DUALITY
“So let all of your activity be directed at some object, let it have some end in view. It is not industry that makes a man restless, but false impressions of things drive him mad. The outwardly shows of some object which excites them, because their deluded mind cannot detect its worthlessness. This leads men to turn to the most disgraceful of vices, which is eavesdropping and prying into public and secret things.” - SENECA
This is a *small passage from a much larger piece that I meditate on frequently. I bring [On] The shortness of life with me when I travel wherever I go, from Lebanon to New York to Belgrade to the North Sea and what I love is that in this passage where he basically speaks about people dashing about and going on and creating what he calls busy idleness. And if you take it at face value black and white, which is busy idleness leads to disgraceful vices. But in that busy idleness, that, that's something special.
And the reason I continue to read is because what you pick up the first time is not what you will get the second time. And busy idleness, it touches me, because yes, it can lead to vices, but there's also virtues.
I live in the North Sea, and every morning I wake up and I look out at the ocean and I watch the sunrise over the mountains, and just below that, there is a man who is so busy.
He's an old fisherman, and he goes out to his boat, and you see him walking around, and he's smoking, and he's drinking coffee, and he's very busy, he always has something going on about him.

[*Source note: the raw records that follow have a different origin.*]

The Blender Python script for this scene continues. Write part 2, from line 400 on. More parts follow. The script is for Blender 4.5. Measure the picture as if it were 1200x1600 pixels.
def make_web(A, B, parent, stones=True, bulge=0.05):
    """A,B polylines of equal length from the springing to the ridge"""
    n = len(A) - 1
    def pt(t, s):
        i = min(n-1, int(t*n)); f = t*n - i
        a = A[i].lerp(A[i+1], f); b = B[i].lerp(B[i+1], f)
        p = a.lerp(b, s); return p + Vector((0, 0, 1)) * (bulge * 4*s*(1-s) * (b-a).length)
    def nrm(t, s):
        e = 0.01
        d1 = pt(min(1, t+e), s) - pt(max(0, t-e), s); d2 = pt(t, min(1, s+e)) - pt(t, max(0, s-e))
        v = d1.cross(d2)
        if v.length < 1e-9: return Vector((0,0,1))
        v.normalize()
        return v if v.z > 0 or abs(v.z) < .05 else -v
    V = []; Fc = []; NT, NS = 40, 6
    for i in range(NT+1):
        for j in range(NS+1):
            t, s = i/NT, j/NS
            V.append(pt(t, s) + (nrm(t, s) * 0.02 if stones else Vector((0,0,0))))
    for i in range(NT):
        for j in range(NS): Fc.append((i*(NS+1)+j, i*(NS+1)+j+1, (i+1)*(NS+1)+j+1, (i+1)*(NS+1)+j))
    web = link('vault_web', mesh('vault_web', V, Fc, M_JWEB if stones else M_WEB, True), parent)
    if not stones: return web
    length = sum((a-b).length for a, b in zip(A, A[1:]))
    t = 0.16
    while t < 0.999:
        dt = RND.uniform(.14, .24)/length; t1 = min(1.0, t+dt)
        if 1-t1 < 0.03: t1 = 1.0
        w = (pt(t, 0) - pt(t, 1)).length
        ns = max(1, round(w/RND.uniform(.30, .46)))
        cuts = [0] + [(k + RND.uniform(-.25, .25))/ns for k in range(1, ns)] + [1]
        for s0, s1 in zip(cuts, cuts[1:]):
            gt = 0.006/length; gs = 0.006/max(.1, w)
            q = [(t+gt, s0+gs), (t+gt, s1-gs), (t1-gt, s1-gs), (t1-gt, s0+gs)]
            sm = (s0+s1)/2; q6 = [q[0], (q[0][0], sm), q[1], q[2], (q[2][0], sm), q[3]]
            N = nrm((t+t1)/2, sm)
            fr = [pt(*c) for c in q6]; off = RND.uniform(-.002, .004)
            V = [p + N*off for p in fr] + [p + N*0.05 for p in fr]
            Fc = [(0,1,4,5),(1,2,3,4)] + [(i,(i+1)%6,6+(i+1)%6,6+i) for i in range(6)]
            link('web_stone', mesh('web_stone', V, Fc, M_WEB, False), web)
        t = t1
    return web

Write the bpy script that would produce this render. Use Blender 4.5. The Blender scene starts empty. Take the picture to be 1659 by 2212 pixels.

And one day, I asked my good friend, Paul, what does Kurt do? And he said
“Nothing, he's retired.”
And all the while, all of this time, I imagined, I thought, wild stories about this man.He must own a giant fish farm. He's out there hunting tuna in the early mornings. I had the most incredible life for this man and it was busy idleness. And so this passage also enraptures my mind because “Life is in the happenings.”
I just reread Dostoyevsky's White Nights and one of the most beautiful passages is when he talks about the gray faces in St. Petersburg and how they come back to life when spring comes and you can see the same girl in winter with a gray face and you will assume she's on death's door but like a flower she blooms in front of you and rosy cheeks come out and he would only have seen that because there's busy idleness there's people dashing about going about things.
And so when I think about the comings and goings and the vices one can obtain in that, there's also virtue, because you see the unexpected, you watch someone bloom in front of you.
And I think about the duality, finding duality. And since life is in the happenings, perhaps how we view busy idleness. And how we use our time - is a reflection of us, one can be seen and known by their actions.
And so I've been meditating on that a bit.
This thought of the duality of what we see and what it is, is perhaps a reflection of oneself.